Explaining the PMW: Professors and Presidents

The Twelfth summary point of my longer explanation of the PMW says:

When the statement includes the titles “professor of theology” and “synod president” in a list of those which fall into the pastoral office, it assumes that such vocations are defined in accordance with AC articles V, XIV, and XXVIII, and the Treatise on the Power and Primacy of the Pope. That is, the duties of these vocations are primarily the administration of the external means of grace, and any distinction between them and other titles for the pastoral office is purely by human arrangement, not from God’s Word. If such a title is found to be defined in conflict with these principles, then the doctrinal statement’s categorization does not apply: it is not part of the pastoral office.

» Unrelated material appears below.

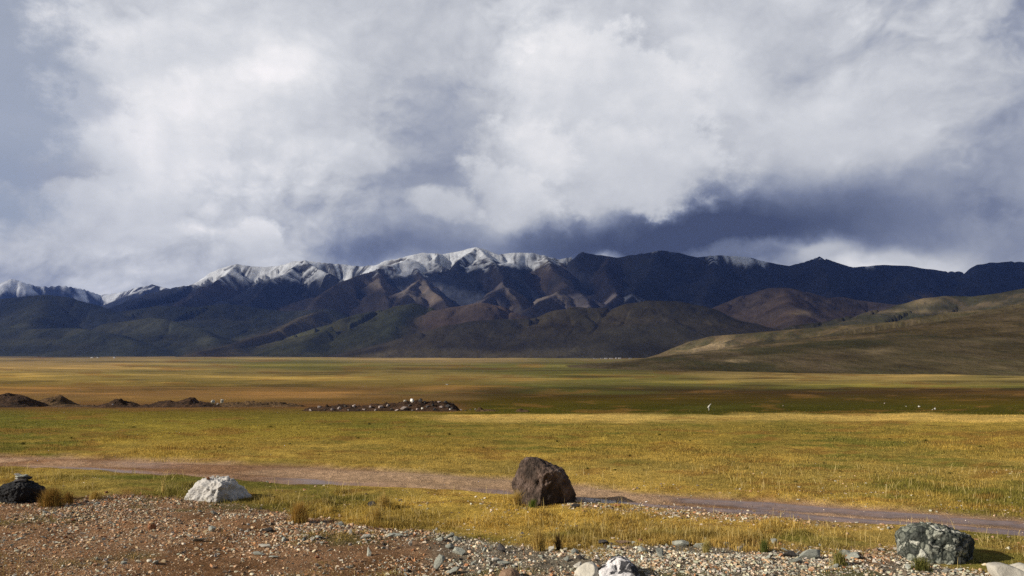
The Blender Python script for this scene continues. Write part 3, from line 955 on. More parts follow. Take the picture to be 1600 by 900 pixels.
for k, (px, py, w, h, mt) in enumerate(RUB):
    p = rubble_surf(px, py)
    if p is None:
        p = rubble_surf(px, py + 2.5)
        p = at(px, py, p[1]) if p is not None else on_ground(px, py)
    s = pxm(p[1])
    key = ('lump', mt, k % 5)
    o = link('rubble_stone', shape('lump', mt, k % 5), tuple(p), (random.uniform(-.5, .5), random.uniform(-.5, .5), random.uniform(0, 6)), (w * s * 1.15, w * s, h * s * 1.3))
    lb = RLAB[mt] or {0: 'brightest white stone on the crest of the rubble bank', 1: 'cream stone left of the brightest white crest stone', 14: 'small cream stone at the middle foot of the rubble bank', 31: 'small white stone at the right foot of the rubble bank', 37: 'cream stone by the tiny soil heap right of rubble bank'}[k]
    tag(o, lb, 'stone', {'pink': 'pinkish rubble stones', 'dusk': 'dark rubble stones'}.get(mt))
for k, (px, py, w, h, mt, lb) in enumerate([(333, 628, 10, 8, 'pale', 'pale rock on the left of the small white rock pair'), (347, 627, 8, 9, 'pale', 'pale upright rock on the right of the small white rock pair'), (340, 631, 9, 6, 'pink', 'pinkish rock in front of the small white rock pair'),
                                            (176, 632, 3, 3, 'white', 'tiny white stone on the low rough earth mound'), (303, 629, 3, 4, 'pink', 'small pinkish stone on the long earth bank'),
                                            (1436, 635, 3.5, 2.6, 'white', 'small white stone on dark marsh, left of a larger one'), (1461, 638.5, 5, 3.4, 'white', 'larger white stone on the dark green marsh'), (1457, 640, 3, 2, 'pale', 'tiny grey stone touching the larger white marsh stone'),
                                            (1224, 634, 3, 2.4, 'pink', 'faint pinkish stone far out on the dark marsh'), (1382, 630, 2.6, 1.8, 'pink', 'faint small stone high on the dark marsh band'), (1416, 635, 2.5, 1.8, 'pale', 'faint grey stone on the marsh left of white stones'),
                                            (699, 601, 6, 2.5, 'pale', 'low pale rock far out on the golden plain')]):
    Y = depth_at(px, py + h * .5)
    p = at(px, py, Y)
    if k in (3, 4):
        p = (low_surf if k == 3 else long_surf)(px, py)
        Y = p[1]
    elif px < 360:
        Y = Yr + 1.0
        p = at(px, py, Y)
    s = pxm(Y)
    o = link('rock', shape('lump', mt, k % 5), tuple(p), (0, random.uniform(-.3, .3), random.uniform(0, 6)), (w * s * 1.2, w * s, h * s * 1.3))
    tag(o, lb, 'rock')

# ---------------------------------------------------------------- the pale bird on the marsh
m_bw, n = new_mat('pale_feathers')
n.out(bsdf(n, n.ramp(n.noise(n.n('TexCoord').outputs['Object'], 30, 3), [(.3, (.40, .39, .33)), (.7, (.58, .56, .49))]), 0.8))
m_bd, n = new_mat('dark_feathers')
n.out(bsdf(n, n.ramp(n.noise(n.n('TexCoord').outputs['Object'], 30, 3), [(.3, (.02, .02, .022)), (.7, (.05, .05, .05))]), 0.8))


def skin_body(name, pts, radii, edges, mat, sub=2):
    me = bpy.data.meshes.new(name)
    me.from_pydata([tuple(p) for p in pts], edges, [])
    o = bpy.data.objects.new(name, me)
    COL.objects.link(o)
    o.modifiers.new('skin', 'SKIN')
    o.modifiers.new('sub', 'SUBSURF').levels = sub
    o.modifiers['sub'].render_levels = sub
    for v, r in zip(me.skin_vertices[0].data, radii):
        v.radius = (r, r) if not hasattr(r, '__len__') else r
    me.skin_vertices[0].data[0].use_root = True
    dg = bpy.context.evaluated_depsgraph_get()
    m2 = bpy.data.meshes.new_from_object(o.evaluated_get(dg))
    bpy.data.objects.remove(o)
    m2.name = name
    m2.materials.clear()
    m2.materials.append(mat)
    for p in m2.polygons:
        p.use_smooth = True
    return m2


p = on_ground(1107.5, 642)
U = pxm(p[1]) * 0.9
BP = [(0, 0, 6.3), (-.6, 0, 5.0), (.9, 0, 8.0), (2.0, 0, 9.6), (3.0, 0, 10.9), (3.9, 0, 11.3), (5.2, 0, 11.0), (-.2, .3, 4.0), (-.2, .3, 1.8), (-.2, .3, 0.1), (.5, -.3, 4.2), (.5, -.3, 2.0), (.4, -.3, .1), (1.1, .3, .0), (1.0, -.3, .0)]
BR = [1.7, 1.2, 1.5, .8, .55, .75, .18, .45, .22, .22, .45, .22, .22, .15, .15]
BE = [(0, 1), (0, 2), (2, 3), (3, 4), (4, 5), (5, 6), (1, 7), (7, 8), (8, 9), (1, 10), (10, 11), (11, 12), (9, 13), (12, 14)]
bird = link('bird', skin_body('bird', np.array(BP) * U, np.array(BR) * U, BE, m_bw), tuple(p))
tag(bird, 'pale bird with dark tail standing upright on the dark green marsh', 'bird')
TP = [(1.3, 0, 7.2), (2.0, -.2, 5.8), (1.8, -.2, 4.4)]
link('tail', skin_body('tail', np.array(TP) * U, np.array([.9, 1.3, .5]) * U, [(0, 1), (1, 2)], m_bd), (0, 0, 0), parent=bird)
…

The assumption I point out here is rather important. Take the office of President, for example. Someone may say that the office of synod president must fall into the pastoral office, because the synod is a churchly organization. OK, let’s see where that takes us. We are familiar with other presidents, aren’t we? Yes, in fact every congregation has a president, usually elected in much the same way as the synod president, only by a smaller body. And isn’t a Christian congregation a churchly organization, at least as much as the synod? Of course it is. So if that’s the reason the office of synod president must be an instance of the pastoral office, then those who preside in our congregations should also be considered pastors.

The example above is only meant to show how carefully we need to consider exactly what we mean by “professor of theology” or “synod president.” What are the criteria? According to our Confessions, the pastoral office is characterized by its primary duties, which are the administration of the external means of grace.

Professors of theology may sometimes be considered to be pastors with specialized calls to teach God’s Word on Christ’s behalf, for benefit of the whole Church. That’s how Martin Luther understood his doctorate and professorship. On the other hand, we may also have people who teach theology on a different basis.

Our Confessions are especially helpful in defining what the office of synod president should entail. They state that any distinction between those who hold the pastoral office is to be considered a merely human arrangement. So if the synod president is also called primarily to administer the external means of grace, then great care must be taken not to grant him special authority over other pastors on account of his office. (We know such an arrangement well by this time, in Rome.) Beside that, I’m not sure that the synod understands the pastoral nature of its president’s duties as well as it should. More study is needed in this area, especially in light of the relatively recent shift to a full-time presidency.